Я пою для Вечности, не для вас,
моя песня губит смертного человека.
Вот я прокашлялся… Р-раз-раз-раз!..
и пою в микрофоне салона клас –
сиков XXI века.
Век двадцать первый в самом разгаре – настоящий, некалендарный. От того, как он будет опознан и осознан в поэзии, зависит очень многое. Только невозможно больше разговаривать с самим собою, не слышать шума новых времен, подступающих вплотную к привычной грамматике поэтического высказывания, властно требующих перемен и открытий.
БиблиографияРуины // Арион. 2000. № 2.
Замкнутый контур // Знамя. 2000. № 12.
Черный-черный город // Арион. 2002. № 3.
Перекличка / Совм. с А. Левиным. М.: АРГО-РИСК; Тверь: КОЛОННА, 2003. 124 с.
[ «Из катафорточки улыбкой и рукой…»] // Арион. 2004. № 2.
[Песочные ходики с кукушкой] // Арион. 2005. № 2.
Бюллетень по уходу // Арион. 2006. № 2.
Караул опять спит // Знамя. 2006. № 2.
Наречия и обстоятельства. М.: НЛО, 2006. 496 с.
Тут и там, везде // Арион. 2008. № 1.
господа каскадеры и офицеры // Знамя. 2008. № 12.
Mercato Porta Portese // Новый берег, 2009. № 26.
Пушкин пашет. Таганрог: Нюанс, 2010. 32 с.
Буколики плюс. Таганрог: Нюанс, 2010. 32 с.

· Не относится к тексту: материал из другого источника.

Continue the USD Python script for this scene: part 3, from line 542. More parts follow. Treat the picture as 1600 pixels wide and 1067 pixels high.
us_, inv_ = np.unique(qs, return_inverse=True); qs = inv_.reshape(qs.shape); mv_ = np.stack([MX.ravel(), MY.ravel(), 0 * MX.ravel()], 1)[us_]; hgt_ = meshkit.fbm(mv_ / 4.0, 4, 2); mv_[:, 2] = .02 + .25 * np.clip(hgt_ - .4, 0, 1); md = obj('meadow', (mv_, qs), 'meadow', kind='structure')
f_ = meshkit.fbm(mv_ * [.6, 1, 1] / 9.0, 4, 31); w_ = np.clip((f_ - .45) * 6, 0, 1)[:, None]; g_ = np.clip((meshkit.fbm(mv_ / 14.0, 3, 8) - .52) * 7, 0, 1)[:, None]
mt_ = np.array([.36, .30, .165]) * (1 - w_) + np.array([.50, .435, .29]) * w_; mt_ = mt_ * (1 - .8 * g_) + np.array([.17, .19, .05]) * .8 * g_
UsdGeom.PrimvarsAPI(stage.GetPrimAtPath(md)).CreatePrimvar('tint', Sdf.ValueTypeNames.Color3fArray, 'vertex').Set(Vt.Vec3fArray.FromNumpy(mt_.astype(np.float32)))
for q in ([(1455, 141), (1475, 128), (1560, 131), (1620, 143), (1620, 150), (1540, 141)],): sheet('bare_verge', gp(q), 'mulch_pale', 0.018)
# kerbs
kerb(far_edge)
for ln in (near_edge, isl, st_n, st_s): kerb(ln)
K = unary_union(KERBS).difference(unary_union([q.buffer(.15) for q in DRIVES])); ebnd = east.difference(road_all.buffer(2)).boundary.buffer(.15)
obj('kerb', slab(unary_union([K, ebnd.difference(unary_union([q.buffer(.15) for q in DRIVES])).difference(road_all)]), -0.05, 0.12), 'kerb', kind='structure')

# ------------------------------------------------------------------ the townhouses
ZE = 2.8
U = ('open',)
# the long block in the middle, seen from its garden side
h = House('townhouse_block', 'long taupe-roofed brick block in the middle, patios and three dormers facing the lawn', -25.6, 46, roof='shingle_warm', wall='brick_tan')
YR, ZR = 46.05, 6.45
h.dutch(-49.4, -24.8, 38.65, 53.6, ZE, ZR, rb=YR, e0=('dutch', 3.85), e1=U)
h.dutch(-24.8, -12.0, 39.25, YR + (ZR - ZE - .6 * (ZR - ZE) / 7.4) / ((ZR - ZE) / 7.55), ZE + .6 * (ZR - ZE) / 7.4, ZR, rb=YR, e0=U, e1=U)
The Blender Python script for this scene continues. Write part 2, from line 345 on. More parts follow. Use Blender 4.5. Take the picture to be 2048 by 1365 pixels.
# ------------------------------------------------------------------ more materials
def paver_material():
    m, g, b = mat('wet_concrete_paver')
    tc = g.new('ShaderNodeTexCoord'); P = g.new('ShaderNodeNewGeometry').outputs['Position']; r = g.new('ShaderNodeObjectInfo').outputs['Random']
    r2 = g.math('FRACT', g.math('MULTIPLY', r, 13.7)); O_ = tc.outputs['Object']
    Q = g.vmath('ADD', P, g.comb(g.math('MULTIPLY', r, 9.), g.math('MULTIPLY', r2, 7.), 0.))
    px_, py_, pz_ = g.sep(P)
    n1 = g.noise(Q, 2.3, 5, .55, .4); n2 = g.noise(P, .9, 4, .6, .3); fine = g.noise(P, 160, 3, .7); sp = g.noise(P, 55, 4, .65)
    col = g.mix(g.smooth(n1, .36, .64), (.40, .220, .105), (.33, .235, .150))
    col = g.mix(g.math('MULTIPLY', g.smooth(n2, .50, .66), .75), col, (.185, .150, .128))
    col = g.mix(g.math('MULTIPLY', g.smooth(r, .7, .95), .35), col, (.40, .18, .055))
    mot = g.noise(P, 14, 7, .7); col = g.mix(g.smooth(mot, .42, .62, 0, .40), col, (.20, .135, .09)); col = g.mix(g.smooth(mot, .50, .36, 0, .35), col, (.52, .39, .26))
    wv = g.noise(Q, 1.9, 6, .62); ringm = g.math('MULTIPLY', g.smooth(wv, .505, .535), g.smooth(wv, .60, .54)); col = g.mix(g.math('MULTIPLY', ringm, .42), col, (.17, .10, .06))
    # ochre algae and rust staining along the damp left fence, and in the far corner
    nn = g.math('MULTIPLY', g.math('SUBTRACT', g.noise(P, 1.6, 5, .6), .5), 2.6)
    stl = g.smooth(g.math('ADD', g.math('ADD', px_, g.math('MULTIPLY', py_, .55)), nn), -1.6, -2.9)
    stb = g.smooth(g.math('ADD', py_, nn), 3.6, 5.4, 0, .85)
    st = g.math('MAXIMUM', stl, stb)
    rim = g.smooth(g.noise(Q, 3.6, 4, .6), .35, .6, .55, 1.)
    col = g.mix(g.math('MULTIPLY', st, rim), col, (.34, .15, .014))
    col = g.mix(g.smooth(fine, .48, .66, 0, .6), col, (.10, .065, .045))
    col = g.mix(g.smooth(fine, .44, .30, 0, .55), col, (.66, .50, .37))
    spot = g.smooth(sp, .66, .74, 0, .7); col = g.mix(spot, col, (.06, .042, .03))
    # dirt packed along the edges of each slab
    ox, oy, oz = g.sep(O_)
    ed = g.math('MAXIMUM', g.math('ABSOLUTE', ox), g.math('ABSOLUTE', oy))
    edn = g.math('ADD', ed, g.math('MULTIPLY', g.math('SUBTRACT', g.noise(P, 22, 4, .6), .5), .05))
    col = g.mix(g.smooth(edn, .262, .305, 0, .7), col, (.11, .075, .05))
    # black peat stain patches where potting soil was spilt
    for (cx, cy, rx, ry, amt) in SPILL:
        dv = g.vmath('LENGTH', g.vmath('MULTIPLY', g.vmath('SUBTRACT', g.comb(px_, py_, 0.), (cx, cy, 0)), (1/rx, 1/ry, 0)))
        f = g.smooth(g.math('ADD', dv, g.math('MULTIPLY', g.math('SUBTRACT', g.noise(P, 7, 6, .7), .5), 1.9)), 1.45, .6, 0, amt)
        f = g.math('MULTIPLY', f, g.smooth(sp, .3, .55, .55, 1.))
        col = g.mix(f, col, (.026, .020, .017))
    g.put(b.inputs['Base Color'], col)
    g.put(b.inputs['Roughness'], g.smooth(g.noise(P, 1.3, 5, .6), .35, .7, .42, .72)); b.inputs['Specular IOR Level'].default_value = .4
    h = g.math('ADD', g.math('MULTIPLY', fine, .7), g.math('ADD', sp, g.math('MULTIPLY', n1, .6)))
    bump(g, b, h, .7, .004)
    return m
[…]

Zeitgeist. Таганрог: Нюанс, 2012. 32 с.
Предела нет. Таганрог: Нюанс, 2012. 32 с.
Ната Сучкова
или
«И никогда это время не кончится…»
Ната Сучкова в последние годы нашла новые ноты и интонации, меньше стало бескомпромиссности и жесткости, основанных на некоторых своеобразных конвенциях «молодой» литературы, в ее столичном изводе, который порою предполагает сосредоточение – минуя жизнь – прямо и непосредственно на литературе:
Пусть на твоей простыни
напишут цитату из Бродского,
я покажу какую –
про пустой кружок, жизнь пустую –
или любую другую.
Но на лице и простыни
клеймо литинститута –
и на всеобщей прозе, и
на всегдашней простуде…
У каждого стихотворца где-то есть свой обжитой дом, пространство, где знаком каждый предмет и звук, и все это в совокупности не порождает стихи, но имманентно является поэзией. Конечно, для кого-то таким домом может оказаться язык (иногда – в его несуществующем, свободно придумываемом экспериментальном смысловом контуре), порою – параллельная реальность мысленного преодоления какой бы то ни было природной, узнаваемой конкретики. Необыкновенно важно правильно выбрать маршрут движения между универсальностью и усредненностью городской жизни в непосредственной близости от печатного станка и – попыткой ощущать себя своим вдалеке от литературных кружков и литературно-критических обойм. В этом выборе важна абсолютная аутентичность – здесь нельзя полагаться на авторитеты, нельзя ничего принимать на веру без поверки непосредственным личным опытом.
Мейнстрим последних десятилетий выработал у большинства читателей стойкое и заведомое недоверие к экзотике сельской глубинки, к подчеркнутой этничности и к локальному колориту. И недаром: слишком уж навязли в зубах за долгие советские десятилетия идиллические картины с березками на фоне полей и ферм, а также неизбежных переборов гармоник. Исключения, конечно, случались, поскольку, как стало известно с некоторых пор, В деревне бог живет не по углам. Немаловажно, кстати, что это свойство деревенской жизни зорко подмечено вовсе не сельским жителем, но небожителем-скитальцем, на несколько месяцев заехавшим в глушь, чтобы дать ей имя и пережить несколько метафизических эпифаний. Поворот лицом к городу, к столичному обиходу и литературному быту ощутимо преобладает над стремлением сохранить региональную, провинциальную идентичность. Случаются, конечно, в поэзии запоминающиеся картины провинции – но преимущественно все же уже в постсоветское время – подмосковный Павловский Посад, например. Однако подобные возвращения к природе довольно редки, гораздо чаще будущие поэты покидают алтайскую либо вологодскую реальность в стихах еще до того, как им представится случай перебраться в одну из столиц в смысле буквальном.